Borbón con o sin Bribón
Los que se preocupan de la sequía en sus grifos empiezan a organizar procesiones para que llueva. Todos forman parte de la España reaccionaria y supersticiosa que no deja de volver, como el emérito, con cualquier excusa y que solo la República podría superar.
La noticia de estos días ha sido el retorno del emérito a España, o mejor dicho, su capricho de pasarse unos días en plan relax, entre regata y apartamento turístico, ejerciendo impasible su papel de frívolo e irresponsable representante de la oligarquía y la aristocracia corrupta. Mientras don Juan Carlos aterrizaba en el aeropuerto de Vigo y se dirigía a Sanxenxo para recuperar el recuerdo de tanto navegar, con total complementariedad semántica, en su velero “Bribón”, Felipe Sexto tomaba tierra en el acuartelamiento de La Legión en Montejaque y más tarde daba la vuelta al ruedo en la plaza de toros de la Real Maestranza de Caballería de Ronda, antaño utilizada como campo de concentración contra los defensores de la legalidad republicana. En este caso se trataba de una confluencia multitudinaria con las cinco maestranzas españolas y la reafirmación de la lealtad a la Corona, a la que vincula con la monarquía renovada en consonancia, entre otras virtudes y buenas prácticas, con el mérito como referente (del emérito no soltó prenda).

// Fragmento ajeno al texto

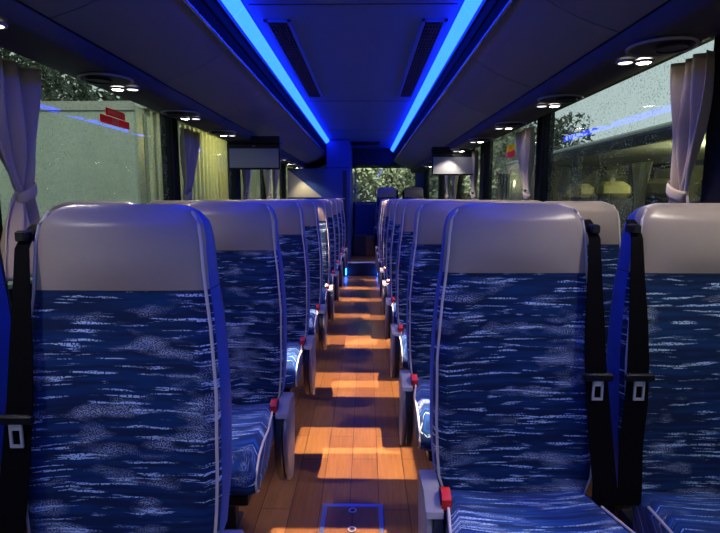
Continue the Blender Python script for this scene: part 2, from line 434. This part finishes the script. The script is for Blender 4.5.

Aunque los Borbones son “gente bien”, no suelen cumplir con las obligaciones familiares y don Felipe se ha desentendido de recibir a su padre, al que debe considerar como un jubileta incontrolable comprometedor del prestigio de la institución coronada. Quizás y pese a los muchos años de práctica en el sofisticado arte del “borboneo” o por eso mismo, estén viviendo un malentendido. Quizás falta asesoría local y sobran amigotes que le ríen las gracias al emérito o un Secretario de Estado (norteamericano, un Kissinguer) o un Biden o un Trump que vengan a poner orden en la Casa Real, como en su momento venían Eisenhower o Nixon para que no se les alborotara la colonia sureuropea, como hacían con Franco, luego con Suárez, después el camarada Isidoro, en aquellos tiempos de organizar la Transacción (perdón, la Transición).
Pero no hay preocupación, como cuando nuestros americanos (“os recibimos con alegría”) tenían que montarle el reino al joven don Juan Carlos, con la inestimable colaboración de quienes convocaron una fiesta de disfraces un 23 de febrero, antes de que se nos pudiera ocurrir, como a los portugueses, montar una revolución de los claveles.
Años más tarde, después de no poca monta (y doma), la España de charanga y pandereta se suma a cualquier fiesta mediática aderezada por los especialistas en guerra comunicacional. No hace falta inteligencia artificial (más bien, poca inteligencia) para montar en toda clase de pantallas un verborreico entretenimiento frivolón que aliena como un debate más falso que el “amor a España” de nuestra clase reaccionaria. Y van y aplauden al Borbón como si fuera un atractivo turístico. Otros, los que se preocupan de la sequía en sus grifos, empiezan a organizar procesiones para que llueva. Todos forman parte de la España reaccionaria y supersticiosa que no deja de volver, como el emérito, con cualquier excusa y que solo la República podría superar.